WORK TO BE COMPLETED: Reproduce all entries precisely, down to the last character.

RECORDS TO PROCESS:
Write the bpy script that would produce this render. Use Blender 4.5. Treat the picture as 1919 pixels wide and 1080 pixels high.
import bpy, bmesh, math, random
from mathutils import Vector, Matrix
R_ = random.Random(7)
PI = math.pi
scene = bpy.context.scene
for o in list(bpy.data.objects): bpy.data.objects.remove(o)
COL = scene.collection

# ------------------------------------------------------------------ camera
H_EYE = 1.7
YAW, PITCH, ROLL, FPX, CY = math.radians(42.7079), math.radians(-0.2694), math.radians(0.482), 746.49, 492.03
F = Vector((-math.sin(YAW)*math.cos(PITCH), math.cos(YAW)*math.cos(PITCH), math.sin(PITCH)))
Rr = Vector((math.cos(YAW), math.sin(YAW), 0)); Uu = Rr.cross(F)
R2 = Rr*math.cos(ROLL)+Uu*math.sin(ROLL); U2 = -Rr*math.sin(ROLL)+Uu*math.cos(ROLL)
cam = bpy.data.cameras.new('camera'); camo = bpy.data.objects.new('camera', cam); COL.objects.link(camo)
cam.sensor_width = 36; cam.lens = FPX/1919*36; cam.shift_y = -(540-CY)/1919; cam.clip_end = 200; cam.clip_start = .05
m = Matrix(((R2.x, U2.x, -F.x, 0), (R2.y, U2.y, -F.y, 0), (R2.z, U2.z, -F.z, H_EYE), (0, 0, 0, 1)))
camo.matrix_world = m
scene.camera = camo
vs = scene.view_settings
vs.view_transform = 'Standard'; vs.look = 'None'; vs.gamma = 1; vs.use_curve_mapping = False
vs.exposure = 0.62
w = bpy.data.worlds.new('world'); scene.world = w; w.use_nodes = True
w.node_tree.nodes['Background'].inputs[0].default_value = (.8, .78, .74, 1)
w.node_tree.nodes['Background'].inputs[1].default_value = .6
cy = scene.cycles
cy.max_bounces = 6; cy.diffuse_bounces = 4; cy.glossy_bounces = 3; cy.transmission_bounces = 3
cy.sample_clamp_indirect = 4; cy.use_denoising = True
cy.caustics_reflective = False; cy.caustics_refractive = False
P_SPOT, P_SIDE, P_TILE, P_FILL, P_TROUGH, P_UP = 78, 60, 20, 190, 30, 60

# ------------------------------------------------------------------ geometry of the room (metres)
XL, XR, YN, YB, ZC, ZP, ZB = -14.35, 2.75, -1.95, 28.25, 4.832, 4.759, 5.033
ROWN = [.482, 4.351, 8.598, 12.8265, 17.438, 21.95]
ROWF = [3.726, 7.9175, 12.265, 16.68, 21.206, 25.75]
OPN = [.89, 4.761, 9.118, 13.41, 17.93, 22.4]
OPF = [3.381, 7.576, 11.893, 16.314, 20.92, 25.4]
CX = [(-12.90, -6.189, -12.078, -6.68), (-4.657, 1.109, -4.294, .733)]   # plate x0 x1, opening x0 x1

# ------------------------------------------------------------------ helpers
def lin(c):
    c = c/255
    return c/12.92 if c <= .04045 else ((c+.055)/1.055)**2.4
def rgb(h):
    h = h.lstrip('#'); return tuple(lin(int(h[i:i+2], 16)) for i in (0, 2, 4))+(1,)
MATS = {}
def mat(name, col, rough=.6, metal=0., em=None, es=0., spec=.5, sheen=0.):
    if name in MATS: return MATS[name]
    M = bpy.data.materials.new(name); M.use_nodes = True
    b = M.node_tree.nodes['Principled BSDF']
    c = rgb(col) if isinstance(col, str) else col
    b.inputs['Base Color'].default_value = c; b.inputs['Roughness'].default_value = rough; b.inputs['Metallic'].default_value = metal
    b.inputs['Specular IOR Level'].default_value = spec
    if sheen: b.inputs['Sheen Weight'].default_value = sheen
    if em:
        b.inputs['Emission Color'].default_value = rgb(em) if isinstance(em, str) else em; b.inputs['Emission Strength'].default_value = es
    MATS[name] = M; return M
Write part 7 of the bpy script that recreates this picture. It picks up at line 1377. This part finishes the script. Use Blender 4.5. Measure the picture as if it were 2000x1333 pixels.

FULL ANSWER:
Write the bpy script that would produce this render. Use Blender 4.5. Treat the picture as 1919 pixels wide and 1080 pixels high.
import bpy, bmesh, math, random
from mathutils import Vector, Matrix
R_ = random.Random(7)
PI = math.pi
scene = bpy.context.scene
for o in list(bpy.data.objects): bpy.data.objects.remove(o)
COL = scene.collection

# ------------------------------------------------------------------ camera
H_EYE = 1.7
YAW, PITCH, ROLL, FPX, CY = math.radians(42.7079), math.radians(-0.2694), math.radians(0.482), 746.49, 492.03
F = Vector((-math.sin(YAW)*math.cos(PITCH), math.cos(YAW)*math.cos(PITCH), math.sin(PITCH)))
Rr = Vector((math.cos(YAW), math.sin(YAW), 0)); Uu = Rr.cross(F)
R2 = Rr*math.cos(ROLL)+Uu*math.sin(ROLL); U2 = -Rr*math.sin(ROLL)+Uu*math.cos(ROLL)
cam = bpy.data.cameras.new('camera'); camo = bpy.data.objects.new('camera', cam); COL.objects.link(camo)
cam.sensor_width = 36; cam.lens = FPX/1919*36; cam.shift_y = -(540-CY)/1919; cam.clip_end = 200; cam.clip_start = .05
m = Matrix(((R2.x, U2.x, -F.x, 0), (R2.y, U2.y, -F.y, 0), (R2.z, U2.z, -F.z, H_EYE), (0, 0, 0, 1)))
camo.matrix_world = m
scene.camera = camo
vs = scene.view_settings
vs.view_transform = 'Standard'; vs.look = 'None'; vs.gamma = 1; vs.use_curve_mapping = False
vs.exposure = 0.62
w = bpy.data.worlds.new('world'); scene.world = w; w.use_nodes = True
w.node_tree.nodes['Background'].inputs[0].default_value = (.8, .78, .74, 1)
w.node_tree.nodes['Background'].inputs[1].default_value = .6
cy = scene.cycles
cy.max_bounces = 6; cy.diffuse_bounces = 4; cy.glossy_bounces = 3; cy.transmission_bounces = 3
cy.sample_clamp_indirect = 4; cy.use_denoising = True
cy.caustics_reflective = False; cy.caustics_refractive = False
P_SPOT, P_SIDE, P_TILE, P_FILL, P_TROUGH, P_UP = 78, 60, 20, 190, 30, 60

# ------------------------------------------------------------------ geometry of the room (metres)
XL, XR, YN, YB, ZC, ZP, ZB = -14.35, 2.75, -1.95, 28.25, 4.832, 4.759, 5.033
ROWN = [.482, 4.351, 8.598, 12.8265, 17.438, 21.95]
ROWF = [3.726, 7.9175, 12.265, 16.68, 21.206, 25.75]
OPN = [.89, 4.761, 9.118, 13.41, 17.93, 22.4]
OPF = [3.381, 7.576, 11.893, 16.314, 20.92, 25.4]
CX = [(-12.90, -6.189, -12.078, -6.68), (-4.657, 1.109, -4.294, .733)]   # plate x0 x1, opening x0 x1

# ------------------------------------------------------------------ helpers
def lin(c):
    c = c/255
    return c/12.92 if c <= .04045 else ((c+.055)/1.055)**2.4
def rgb(h):
    h = h.lstrip('#'); return tuple(lin(int(h[i:i+2], 16)) for i in (0, 2, 4))+(1,)
MATS = {}
def mat(name, col, rough=.6, metal=0., em=None, es=0., spec=.5, sheen=0.):
    if name in MATS: return MATS[name]
    M = bpy.data.materials.new(name); M.use_nodes = True
    b = M.node_tree.nodes['Principled BSDF']
    c = rgb(col) if isinstance(col, str) else col
    b.inputs['Base Color'].default_value = c; b.inputs['Roughness'].default_value = rough; b.inputs['Metallic'].default_value = metal
    b.inputs['Specular IOR Level'].default_value = spec
    if sheen: b.inputs['Sheen Weight'].default_value = sheen
    if em:
        b.inputs['Emission Color'].default_value = rgb(em) if isinstance(em, str) else em; b.inputs['Emission Strength'].default_value = es
    MATS[name] = M; return M
Write part 7 of the bpy script that recreates this picture. It picks up at line 1377. This part finishes the script. Use Blender 4.5. Measure the picture as if it were 2000x1333 pixels.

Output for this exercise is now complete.